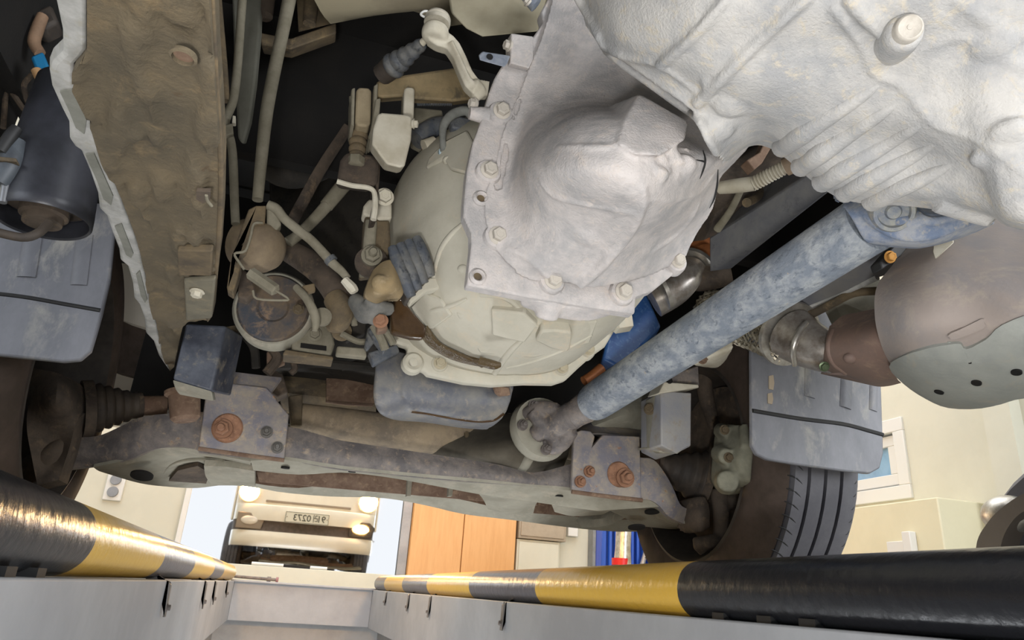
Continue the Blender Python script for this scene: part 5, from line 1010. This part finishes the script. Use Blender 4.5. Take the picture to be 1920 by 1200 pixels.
# ------------------------------------------------------------------ lower left: rubber stop, hoses, release fork, alternator
t = bs = thing('rubber_mount', P(480, 460, 1.02), 'brown dusty domed rubber mount held by a bent steel bracket', 'mount')
obj('dome', lathe(P(455, 455, 1.04), P(540, 478, 1.0), [(0, .036), (.02, .038), (.045, .036), (.058, .028), (.064, .015), (.066, .002)], 32), mat('dome_brown', '84745c', '6b5d4b', None, scale=16, rough=.85, bump=.35), bs)
obj('bracket', slab(PP([(466, 392, .99), (480, 385, .99), (499, 385, .99), (496, 420, .99), (478, 422, .99), (472, 445, .99), (462, 472, .99), (440, 478, .99), (452, 497, .99), (446, 520, .99), (437, 548, .99), (425, 540, .99), (432, 490, .99), (448, 440, .99)]), (0, .03, 0)), m_brown, bs, bevel=.002)
obj('edge', tubep([(493, 418, .985), (476, 420, .985), (470, 443, .985), (460, 470, .985), (440, 476, .985), (450, 494, .985), (458, 505, .985)], 2.5, n=8), m_tube, bs)
obj('ear', slab(PP([(500, 385, 1.0), (520, 400, 1.0), (528, 420, 1.0), (515, 435, 1.0), (500, 420, 1.0)]), (0, .02, 0)), m_tube, bs, bevel=.003)
a, b = P(470, 512, .98), P(516, 544, .97); obj('long_nut', lathe(a, b, [(0, 12*mp(a)), ((b-a).length, 12*mp(a)), ((b-a).length+.002, 9*mp(a))], 6), m_tube, bs); obj('split_pin', tubep([(516, 544, .97), (540, 560, .97), (530, 563, .97), (482, 560, .97), (474, 545, .97)], 2.2, n=8), m_tube, bs)
t = thing('vacuum_hose', P(580, 450, 1.0), 'slim dusty hose slanting down right across the dark rods', 'hose')
obj('hose', tubep([(502, 384, 1.0), (518, 392, 1.0), (533, 410, 1.0), (560, 432, 1.0), (583, 450, 1.0), (607, 475, 1.0), (622, 492, 1.0), (640, 508, 1.0), (652, 522, 1.0)], [9, 10, 9, 9, 9, 9, 9, 8, 7], n=14), m_tube, t); obj('end_fitting', tubep([(645, 524, .99), (660, 540, .99), (665, 548, .99)], [8, 10, 8], n=6, sm=2), m_white, t); obj('band', tubep([(617, 484, 1.0), (623, 491, 1.0)], [12, 12], sm=1), m_boot, t)
t = thing('coolant_pipe', P(590, 490, 1.1), 'thick dark brown bent pipe ending in a cast elbow', 'pipe')
obj('pipe', tubep([(545, 472, 1.15), (575, 490, 1.12), (605, 515, 1.1), (630, 550, 1.08), (640, 580, 1.08)], [22, 24, 24, 24, 22], n=18), m_dkbrown, t)
obj('elbow', tubep([(628, 560, 1.07), (640, 580, 1.06), (636, 605, 1.07), (622, 612, 1.09)], [22, 24, 19, 12], n=16), m_brown, t); p = P(605, 592, 1.05); obj('tab', lathe(p+V((0, .01, 0)), p, [(0, .014), (.008, .014), (.01, .008)], 16), m_tube, t)
obj('clip', slab(PP([(566, 535, 1.04), (590, 530, 1.04), (592, 545, 1.04), (575, 550, 1.04)]), (0, .01, 0)), m_brown, t, bevel=.002); obj('arm', tubep([(555, 538, 1.04), (575, 560, 1.03), (588, 585, 1.03), (592, 605, 1.03), (590, 620, 1.03)], [7, 8, 9, 8, 5], n=10), m_tube, t)
t = thing('alternator', P(515, 570, 1.2), 'half hidden rusty alternator disc with a cream rim, lower left', 'alternator')
a = P(512, 575, 1.2); k = mp(a); ax = V((-.1, -.98, -.06)).normalized()
obj('disc', lathe(a+ax*-.06, a, [(0, 69*k), (.05, 68*k), (.058, 62*k), (.06, 30*k), (.056, 25*k)], 48), mat('disc_rust_blue', '6d5c48', '3c4048', '86705a', scale=14, rough=.75, bump=.35), t)
obj('rim', lathe(a+ax*-.05, a+ax*.0, [(0, 66*k), (.004, 74*k), (.036, 75*k), (.042, 70*k)], 48), m_under, t)
obj('cover', slab(PP([(452, 500, 1.1), (470, 515, 1.1), (480, 545, 1.1), (462, 560, 1.1), (445, 555, 1.1)]), (0, .03, 0)), m_dkbrown, t, bevel=.003)
for px, py in ((462, 560), (560, 580)): bolt(P(px, py, 1.14), ax, .007, t, m_brown)
t = thing('starter_bracket', P(585, 640, 1.25), 'dusty slotted bracket box below the bent pipe', 'bracket')
obj('plate', slab(PP([(560, 615, 1.22), (590, 605, 1.22), (622, 610, 1.22), (628, 645, 1.22), (620, 668, 1.22), (548, 655, 1.22), (545, 640, 1.22)]), (0, .04, 0)), m_tube, t, bevel=.004)
obj('slot', slab(PP([(564, 643, 1.217), (612, 649, 1.217), (612, 657, 1.217), (563, 651, 1.217)]), (0, .005, 0)), m_void, t); obj('ledge', slab(PP([(535, 655, 1.21), (625, 668, 1.21), (625, 674, 1.21), (530, 664, 1.21)]), (0, .05, 0)), m_brown, t, bevel=.002)
bolt(P(590, 627, 1.215), (0, -1, -.1), .009, t, m_tube); obj('boss', lathe(P(640, 620, 1.2), P(641, 622, 1.17), [(0, .018), (.02, .017), (.024, .012)], 20), m_brown, t)
t = thing('cable_bracket', P(690, 640, 1.1), 'group of grey angled cable brackets beside the release fork', 'bracket')
for pts_, m in (([(684, 648, 1.12), (690, 615, 1.12), (705, 600, 1.12), (718, 620, 1.12), (690, 655, 1.12)], m_boot), ([(690, 620, 1.11), (706, 605, 1.11), (735, 640, 1.11), (720, 662, 1.11)], m_boot), ([(632, 648, 1.14), (686, 652, 1.14), (688, 670, 1.14), (630, 664, 1.14)], m_tube), ([(690, 660, 1.15), (745, 645, 1.15), (750, 660, 1.15), (700, 685, 1.15)], m_boot), ([(640, 600, 1.2), (690, 590, 1.2), (685, 625, 1.2), (650, 640, 1.2)], m_engine)): obj('leaf', slab(PP(pts_), (0, .02, 0)), m, t, bevel=.003)
for pts_, r_ in (([(665, 610, 1.12), (663, 590, 1.12), (668, 575, 1.12)], 6), ([(700, 610, 1.1), (715, 635, 1.1), (722, 655, 1.1)], 8), ([(712, 605, 1.1), (728, 628, 1.1), (738, 645, 1.1)], 7), ([(640, 625, 1.15), (670, 640, 1.15), (690, 640, 1.15)], 6)): obj('lever', tubep(pts_, r_, n=8), m_tube, t)
t = thing('black_pipe_cluster', P(620, 690, 1.45), 'dark tangle of lines and brackets above the steering rack', 'engine part')
for pts_, r_, m in (([(520, 660, 1.4), (600, 680, 1.4), (705, 690, 1.4)], 9, m_engine), ([(500, 640, 1.4), (520, 670, 1.4), (500, 700, 1.4)], 10, m_dkbrown), ([(450, 620, 1.35), (475, 650, 1.35), (480, 690, 1.35)], 8, m_engine), ([(640, 690, 1.42), (700, 670, 1.42), (760, 640, 1.42)], 6, m_engine), ([(545, 665, 1.38), (553, 690, 1.38), (545, 700, 1.38)], 6, m_dkbrown)): obj('line', tubep(pts_, r_, n=8), m, t)
obj('rust_bracket', slab(PP([(500, 660, 1.42), (520, 655, 1.42), (535, 680, 1.42), (515, 688, 1.42), (500, 680, 1.42)]), (0, .02, 0)), m_rust, t, bevel=.002)

# release fork with bellows and the clutch slave bracket
t = rf = thing('release_fork', P(740, 530, .98), 'brown release fork end pushed into a black ribbed rubber gaiter', 'fork')
A_, B_, C_, D_ = (731, 466), (787, 444), (812, 514), (768, 560)
def quad(u, w_, y): 
    x = (A_[0]*(1-u)+B_[0]*u)*(1-w_)+(D_[0]*(1-u)+C_[0]*u)*w_; z = (A_[1]*(1-u)+B_[1]*u)*(1-w_)+(D_[1]*(1-u)+C_[1]*u)*w_; return (x, z, y)
for i in range(4):
    u = .08+i*.27; obj('gaiter_rib', tubep([quad(u, w_, .955+abs(w_-.5)*.012) for w_ in (0, .2, .5, .8, 1)], [9, 12, 13, 12, 9], n=12), m_boot, rf)
obj('gaiter', slab(PP([quad(0, 0.02, .965), quad(1, 0.02, .965), quad(1, .98, .965), quad(0, .98, .965)]), (0, .05, 0)), m_rubber, rf, bevel=.006)
obj('gaiter_plate', slab(PP([(800, 520, .985), (832, 518, .985), (833, 530, .985), (822, 542, .985), (800, 545, .985), (770, 570, .985), (765, 555, .985)]), (0, .02, 0)), m_bell, rf, bevel=.003)
fk = net([[(700, 505, .98), (718, 490, .97), (737, 487, .96), (752, 500, .97)], [(690, 528, .97), (712, 520, .945), (738, 520, .94), (756, 530, .96)], [(684, 552, .97), (708, 548, .945), (735, 545, .945), (757, 548, .96)], [(692, 568, .985), (710, 568, .97), (728, 560, .97), (752, 560, .97)]], (0, .04, .01), 4, 4)
fk += ell(P(712, 530, .945), .012)
obj('fork', fk, mat('fork_tan', '98835f', '86765a', 'a99778', scale=18, rough=.75, bump=.3), rf, fuse=.0025, relax=3)
t = thing('slave_bracket', P(710, 470, 1.03), 'upright cast bracket with a bolt left of the ribbed gaiter', 'bracket')
obj('plate', slab(PP([(684, 405, 1.03), (700, 405, 1.03), (712, 412, 1.03), (731, 412, 1.03), (733, 455, 1.03), (726, 490, 1.03), (700, 512, 1.03), (675, 515, 1.03), (680, 470, 1.03)]), (0, .03, 0)), m_brown, t, bevel=.004)
obj('rail', slab(PP([(686, 408, 1.02), (708, 412, 1.02), (704, 470, 1.02), (690, 512, 1.02), (674, 514, 1.02), (680, 470, 1.02)]), (0, .02, 0)), m_tube, t, bevel=.004)
p = P(697, 492, 1.015); obj('recess_or_shade', lathe(p+V((0, .004, 0)), p, [(0, .026), (.004, .026)], 24), m_dkbrown, t); bolt(P(697, 480, 1.01), (0, -1, -.1), .0125, t, m_tube, 'stud')
obj('top_lug', slab(PP([(692, 372, 1.03), (735, 378, 1.03), (735, 410, 1.03), (700, 412, 1.03), (680, 400, 1.03), (682, 385, 1.03)]), (0, .03, 0)), m_white, t, bevel=.004)
t = thing('slave_cylinder', P(690, 570, 1.0), 'grey slave cylinder nose below the release fork with a rusty bleed bolt', 'cylinder')
cy = tubep([(662, 560, 1.02), (678, 575, 1.01), (698, 590, 1.0), (715, 600, 1.0)], [14, 20, 19, 14], n=16); cy += tubep([(690, 560, .99), (705, 575, .99), (735, 580, 1.0)], [14, 16, 12]); cy += ell(P(685, 585, 1.01), .018)
obj('body', cy, mat('cylinder_grey', '77756e', '5a5a58', None, scale=25, rough=.65, bump=.3), t, fuse=.003, relax=3); bolt(P(714, 603, .98), (-.3, -1, .1), .0085, t, m_rbolt); obj('clip', slab(PP([(706, 600, .985), (724, 594, .985), (728, 618, .985), (708, 622, .985)]), (0, .02, 0)), m_rust, t, bevel=.003)
# leaking oil on the housing
o = obj('oil_puddle', slab(PP([(740, 553, 1.02), (756, 560, 1.02), (775, 585, 1.03), (802, 614, 1.035), (796, 634, 1.04), (770, 632, 1.05), (733, 622, 1.06), (733, 590, 1.05)]), (0, .02, 0)), m_oil, bevel=.005); tag(o, 'dark brown wet oil film under the ribbed gaiter on the clutch housing', 'oil')
od = rib(bhs, [(793, 612), (808, 634), (830, 652), (855, 664), (885, 673), (912, 679)], [10, 12, 11, 11, 10, 9], -.2, 14); od += tubep([(900, 677, 1.03), (925, 684, 1.02), (938, 684, 1.02)], [9, 9, 5], n=12)
for q in range(3): od += rib(bhs, [(798+q*3, 612-q*2), (812+q*3, 633-q*3), (834, 649-q*3), (870, 664-q*2), (905, 672+q*3)], [4, 5, 4, 4, 4], -2.2, 8)
o = obj('oil_drip', od, mat('glossy_oil', '4c3d26', '5a4b33', None, scale=40, rough=.06, bump=.5, bdist=.004)); tag(o, 'shiny rope of brown oil dripping across the clutch housing rim', 'oil')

|---|

- [Task description]: Go through the listing above and locate each line that holds the word "part". Copy those lines.

- [Response to the exercise]:
Continue the Blender Python script for this scene: part 5, from line 1010. This part finishes the script. Use Blender 4.5. Take the picture to be 1920 by 1200 pixels.
t = thing('black_pipe_cluster', P(620, 690, 1.45), 'dark tangle of lines and brackets above the steering rack', 'engine part')